=== INPUT DATA ===

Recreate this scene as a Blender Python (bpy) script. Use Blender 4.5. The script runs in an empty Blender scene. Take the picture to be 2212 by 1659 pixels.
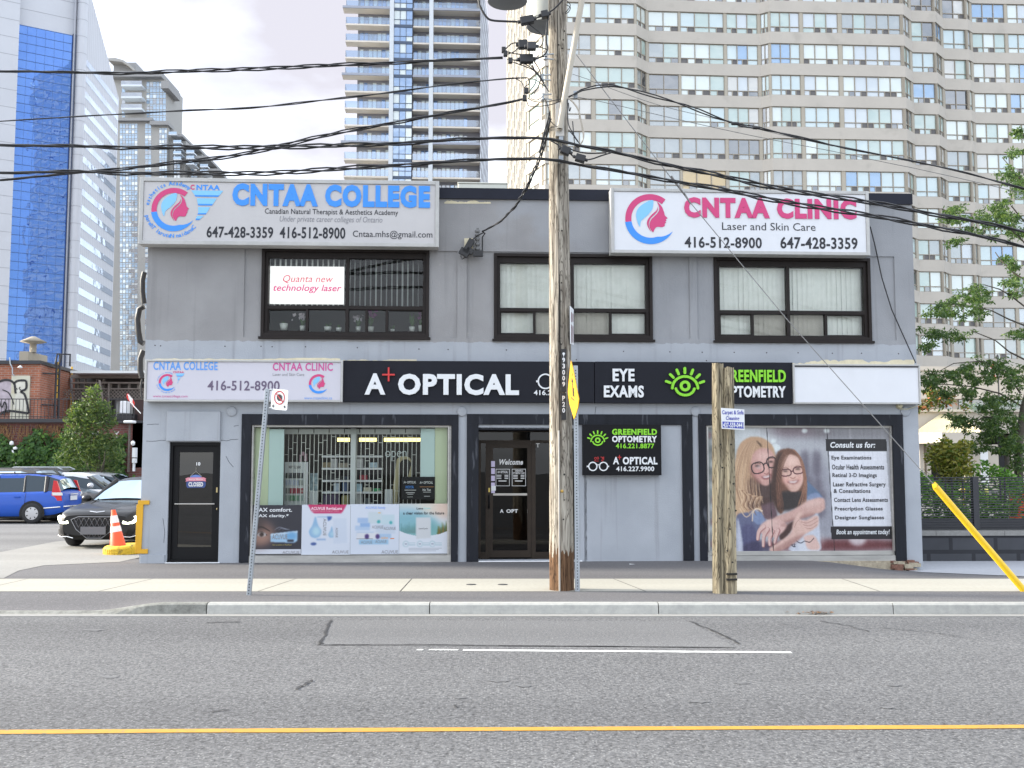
import bpy, bmesh, math, random
import numpy as np
from mathutils import Vector, Matrix
R = math.radians
scene = bpy.context.scene
COL = scene.collection
random.seed(7)
PI = math.pi
# ------------------------------------------------------------------ camera
F = 2250.0
PITCH = R(4.637)
CH = 1.674
cam_d = bpy.data.cameras.new('camera')
cam = bpy.data.objects.new('camera', cam_d)
COL.objects.link(cam)
cam.location = (0, 0, CH)
cam.rotation_euler = (R(90) + PITCH, 0, 0)
cam_d.sensor_width = 36.0
cam_d.lens = 36.0 * F / 2212.0
cam_d.clip_start = 0.1
cam_d.clip_end = 3000
scene.camera = cam
# ------------------------------------------------------------------ sky, sun, exposure
SUN_EL, SUN_ROT = R(23), R(277)
world = bpy.data.worlds.new('World')
scene.world = world
world.use_nodes = True
wt = world.node_tree
for n in list(wt.nodes): wt.nodes.remove(n)
wo = wt.nodes.new('ShaderNodeOutputWorld')
wb = wt.nodes.new('ShaderNodeBackground')
sk = wt.nodes.new('ShaderNodeTexSky')
sk.sky_type = 'NISHITA'; sk.sun_disc = False
sk.sun_elevation = SUN_EL; sk.sun_rotation = SUN_ROT
sk.air_density = 1.0; sk.dust_density = 2.0; sk.ozone_density = 1.0
tc = wt.nodes.new('ShaderNodeTexCoord')
mp = wt.nodes.new('ShaderNodeMapping'); mp.inputs['Scale'].default_value = (1.0, 1.0, 2.6)
ns = wt.nodes.new('ShaderNodeTexNoise'); ns.inputs['Scale'].default_value = 2.3; ns.inputs['Detail'].default_value = 7; ns.inputs['Roughness'].default_value = .55
rp = wt.nodes.new('ShaderNodeValToRGB')
rp.color_ramp.elements[0].position = .42; rp.color_ramp.elements[0].color = (.4, .4, .4, 1)
rp.color_ramp.elements[1].position = .66; rp.color_ramp.elements[1].color = (.9, .9, .9, 1)
mx = wt.nodes.new('ShaderNodeMix'); mx.data_type = 'RGBA'
mx.inputs['B'].default_value = (8.2, 8.6, 9.3, 1)
wt.links.new(tc.outputs['Generated'], mp.inputs['Vector']); wt.links.new(mp.outputs['Vector'], ns.inputs['Vector'])
wt.links.new(ns.outputs['Fac'], rp.inputs['Fac']); wt.links.new(rp.outputs['Color'], mx.inputs['Factor'])
wt.links.new(sk.outputs['Color'], mx.inputs['A'])
def wn(t, **k):
 n = wt.nodes.new(t)
 for a, v in k.items(): setattr(n, a, v)
 return n
vm = wn('ShaderNodeVectorMath', operation='DISTANCE'); vm.inputs[1].default_value = (-.06, .86, .46)
nz = wn('ShaderNodeTexNoise'); nz.inputs['Scale'].default_value = 9; nz.inputs['Detail'].default_value = 6
wt.links.new(tc.outputs['Generated'], vm.inputs[0]); wt.links.new(mp.outputs['Vector'], nz.inputs['Vector'])
ma = wn('ShaderNodeMath', operation='MULTIPLY_ADD'); ma.inputs[1].default_value = .22; wt.links.new(nz.outputs['Fac'], ma.inputs[0]); wt.links.new(vm.outputs['Value'], ma.inputs[2])
gr = wn('ShaderNodeValToRGB'); gr.color_ramp.elements[0].position = .28; gr.color_ramp.elements[0].color = (1, 1, 1, 1); gr.color_ramp.elements[1].position = .50; gr.color_ramp.elements[1].color = (0, 0, 0, 1)
wt.links.new(ma.outputs['Value'], gr.inputs['Fac'])
m2 = wn('ShaderNodeMix', data_type='RGBA'); m2.inputs['B'].default_value = (2.46, 2.43, 2.72, 1)
wt.links.new(gr.outputs['Color'], m2.inputs['Factor']); wt.links.new(mx.outputs['Result'], m2.inputs['A']); wt.links.new(m2.outputs['Result'], wb.inputs['Color'])
wb.inputs['Strength'].default_value = 0.12
wt.links.new(wb.outputs['Background'], wo.inputs['Surface'])
sun_d = bpy.data.lights.new('sun', 'SUN')
sun_d.energy = 3.2; sun_d.angle = R(7); sun_d.color = (1, .93, .80)
sun = bpy.data.objects.new('sun', sun_d); COL.objects.link(sun)
sdir = Vector((math.sin(SUN_ROT) * math.cos(SUN_EL), math.cos(SUN_ROT) * math.cos(SUN_EL), math.sin(SUN_EL)))
sun.rotation_euler = sdir.to_track_quat('Z', 'Y').to_euler()
sun.location = (-40, 10, 60)
scene.view_settings.view_transform = 'Standard'
scene.view_settings.look = 'None'
scene.view_settings.gamma = 1
scene.view_settings.exposure = 1.5
scene.cycles.use_denoising = True
scene.cycles.max_bounces = 8
scene.cycles.transparent_max_bounces = 16
scene.cycles.sample_clamp_indirect = 6
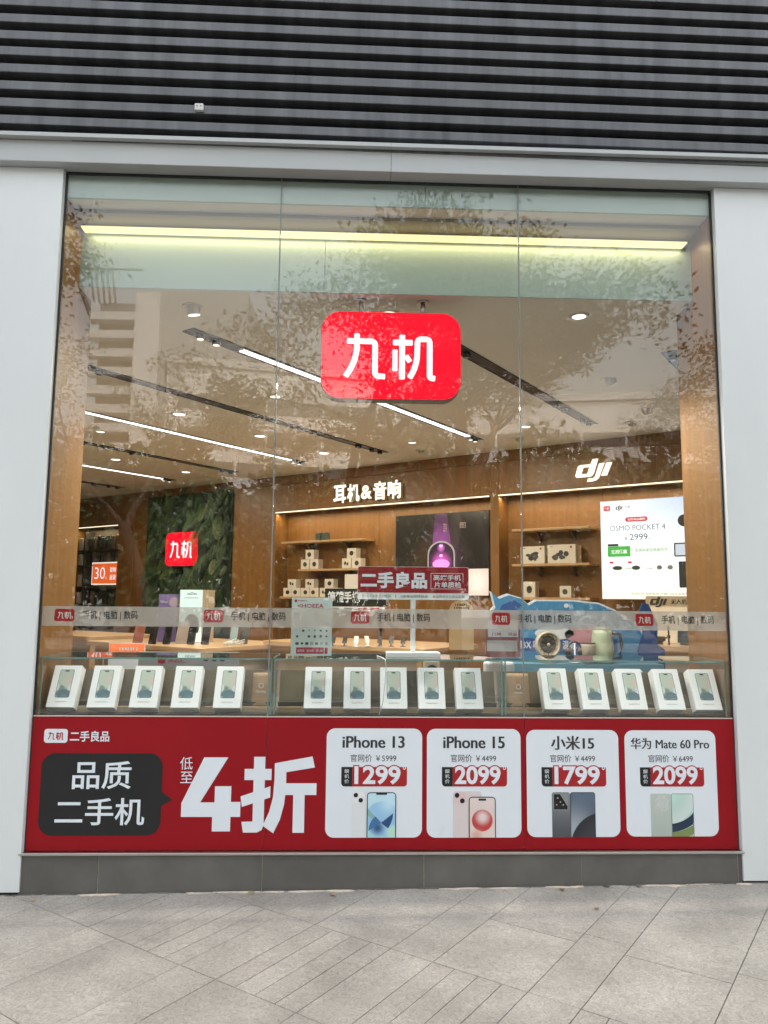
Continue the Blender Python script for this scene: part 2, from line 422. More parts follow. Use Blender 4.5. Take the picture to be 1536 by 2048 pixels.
EA = Vector((math.cos(R(53)), math.sin(R(53)))); EB = Vector((math.sin(R(53)), -math.cos(R(53))))
def clip(poly, ymax):
    out = []
    for i, p in enumerate(poly):
        q = poly[(i + 1) % len(poly)]; a, b = p[1] <= ymax, q[1] <= ymax
        if a: out.append(p)
        if a != b:
            t = (ymax - p[1]) / (q[1] - p[1]); out.append((p[0] + (q[0] - p[0]) * t, ymax))
    return out
npv = 0
far = MB()
def slab(p0, p1, q0, q1):
    global npv
    g = .0017
    quad = [EB * a + EA * b for a, b in ((p0 + g, q0 + g), (p1 - g, q0 + g), (p1 - g, q1 - g), (p0 + g, q1 - g))]
    poly = clip([(v.x - .2, v.y) for v in quad], .22)
    if len(poly) < 3: return
    cx = sum(p[0] for p in poly) / len(poly); cyy = sum(p[1] for p in poly) / len(poly)
    if cx < -13 or cx > 13 or cyy < -7.6: return
    h = rnd.uniform(-.0006, .0006)
    mb = MB().prism(poly, -.03, h, .0016)
    if -3.0 < cx < 3.1 and cyy > -1.95:
        obj('paving_slab', mb, PAVER, pav); npv += 1
    else:
        far.add(mb.v, mb.f)
QR = [-1.145 + .656 * k for k in range(-16, 12)]
for qi, q in enumerate(QR):
    row = qi - 16                          # row 0 is the band of narrow strips that the photo shows
    for k in range(-30, 32):
        p = -.08 + .6785 * k
        slab(p, p + .2262, q, q + .656)
        a, b = p + .2262, p + .6785
        if row % 4 == 0:
            d = (b - a) / 4
            for j in range(4): slab(a + d * j, a + d * (j + 1), q, q + .656)
        elif row % 4 == 1 and k >= 1:
            slab(a, b, q, q + .548); slab(a, b, q + .548, q + .656)
        else:
            slab(a, b, q, q + .656)
tag(obj('far_paving', far, PAVER, pav), kind='stuff')

# mortar smeared along the foot of the plinth, a thin dark line there, dry leaves
mb = MB(); r_ = random.Random(3)
for k in range(46):
    x = r_.uniform(-2.0, 2.1); 
    if x > -.2 and r_.random() < .55: continue
    n = 7; rx = r_.uniform(.02, .13); ry = r_.uniform(.004, .016)
    poly = [(x + rx * math.cos(2 * PI * i / n) * r_.uniform(.6, 1.2), -.045 - ry + ry * math.sin(2 * PI * i / n) * r_.uniform(.6, 1.3)) for i in range(n)]
    mb.prism(poly, .0, .0022 + .0002 * k * .2)
obj('mortar_smear', mb, MORTAR, pav)
mb = MB(); r_ = random.Random(8)
for k in range(60):
    x = -2.05 + 4.1 * k / 60; n = 6; rx = r_.uniform(.03, .07); ry = r_.uniform(.003, .011)
    mb.prism([(x + rx * math.cos(2 * PI * i / n), -.034 - ry + ry * math.sin(2 * PI * i / n) * r_.uniform(.7, 1.2)) for i in range(n)], .0, .0011 + .00001 * k)
obj('dark_foot_line', mb, pm('foot_line_dark', (.10, .085, .07), .95, var=.4, scale=60), pav)  # thin dark line where the plinth meets the paving
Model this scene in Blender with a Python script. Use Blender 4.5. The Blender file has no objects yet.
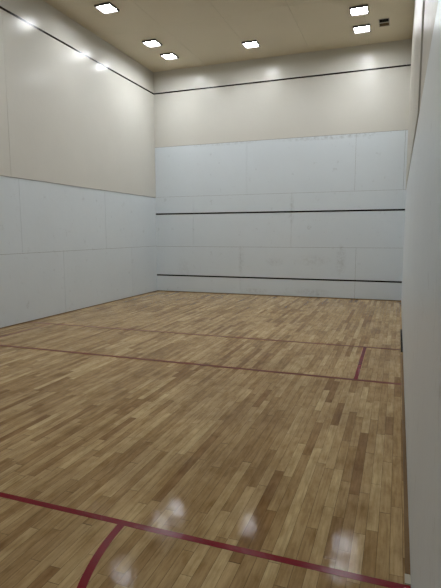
import bpy, bmesh, math, random
from mathutils import Vector, Matrix
random.seed(7)

# ---------------------------------------------------------------- dimensions (metres)
W, H, BACK = 5.922, 5.391, -12.2          # court width, ceiling height, back wall
WHITE_SIDE, WHITE_FRONT = 2.369, 3.599    # tops of the white boards
OUT, SERV, TIN = 4.882, 1.960, 0.415      # line heights on the walls
SHORT_Y, SERVICE_Y, NEAR_Y = -6.195, -4.690, -9.118
C = bpy.context.scene.collection

# ---------------------------------------------------------------- helpers
def new_mat(name):
    m = bpy.data.materials.new(name); m.use_nodes = True
    nt = m.node_tree; b = nt.nodes['Principled BSDF']
    return m, nt, b

def N(nt, typ, **kw):
    n = nt.nodes.new(typ)
    for k, v in kw.items():
        if k == 'inputs':
            for i, x in v.items(): n.inputs[i].default_value = x
        else: setattr(n, k, v)
    return n

def math_node(nt, op, a, b=None, c=None):
    n = nt.nodes.new('ShaderNodeMath'); n.operation = op
    for i, x in enumerate((a, b, c)):
        if x is None: continue
        if hasattr(x, 'is_output'): nt.links.new(x, n.inputs[i])
        else: n.inputs[i].default_value = x
    return n.outputs[0]

def mix_col(nt, fac, a, b, blend='MIX'):
    n = nt.nodes.new('ShaderNodeMix'); n.data_type = 'RGBA'; n.blend_type = blend
    for i, x in ((0, fac), (6, a), (7, b)):
        if hasattr(x, 'is_output'): nt.links.new(x, n.inputs[i])
        else: n.inputs[i].default_value = x
    return n.outputs[2]

def ramp(nt, fac, stops):
    r = nt.nodes.new('ShaderNodeValToRGB'); el = r.color_ramp.elements
    while len(el) < len(stops): el.new(0.5)
    for e, (p, c) in zip(el, stops): e.position = p; e.color = c
    nt.links.new(fac, r.inputs[0]); return r.outputs[0]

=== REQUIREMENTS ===
Give only the lines from the one with "Model this scene" to the one with "return m, nt, b", both included, again and exactly; leave the images out.

=== RESULT FOR THIS EXERCISE ===
Model this scene in Blender with a Python script. Use Blender 4.5. The Blender file has no objects yet.
import bpy, bmesh, math, random
from mathutils import Vector, Matrix
random.seed(7)

# ---------------------------------------------------------------- dimensions (metres)
W, H, BACK = 5.922, 5.391, -12.2          # court width, ceiling height, back wall
WHITE_SIDE, WHITE_FRONT = 2.369, 3.599    # tops of the white boards
OUT, SERV, TIN = 4.882, 1.960, 0.415      # line heights on the walls
SHORT_Y, SERVICE_Y, NEAR_Y = -6.195, -4.690, -9.118
C = bpy.context.scene.collection

# ---------------------------------------------------------------- helpers
def new_mat(name):
    m = bpy.data.materials.new(name); m.use_nodes = True
    nt = m.node_tree; b = nt.nodes['Principled BSDF']
    return m, nt, b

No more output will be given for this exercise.